In March 2017, the so-called OpenVAS framework reached version 9. Many new modules and numerous features were added during the release cycles. Some hundred thousands lines of code were produced and there was almost no day without a couple of published code improvements by a growing developer team.

The year 2017 marked the beginning of a new era: First of all, Greenbone became visible as the driving force behind OpenVAS, reducing the brand confusion. This included several activities, the most essential one the renaming of the "OpenVAS framework" to "Greenbone Vulnerability Management" (GVM), of which the OpenVAS Scanner is one of many modules. It also lead to "GVM-10" as the successor of "OpenVAS-9". No license changes happened, all modules remained Open Source.

The second big change in 2017 was about the feed service. Apart from the branding confusion, several companies were integrating the technology and feed and passing it off as their work or claiming to be an alternative to Greenbone's product at a better price. Only a minority of them properly complied with the GPL licenses. None of them cooperates with Greenbone commercially. For achieving better visibility, less misunderstanding and better distinction from other OpenVAS-based products, the public feed was renamed to "Greenbone Community Feed" and the feed development was internalized. Furthermore, the release scheme changed from a 14-days delay to a daily publication without delay where now vulnerability tests for enterprise products are not included anymore.

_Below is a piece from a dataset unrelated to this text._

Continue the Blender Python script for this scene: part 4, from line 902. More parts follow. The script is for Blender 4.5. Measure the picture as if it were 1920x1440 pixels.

The third big change towards the new era was the transition to a modern infrastructure, namely GitHub and a community forum. The whole transition was completed in 2018 and boosted both productivity and community activity.

In 2019 the branding separation was completed. OpenVAS now represents the actual vulnerability scanner as it did originally. The framework where OpenVAS is embedded is the Greenbone Vulnerability Management.

OpenVAS Scanner as released with GVM-10 received numerous performance optimization to address the challenge of a growing number of vulnerability tests, scanning target networks of increasing size and heterogeneity.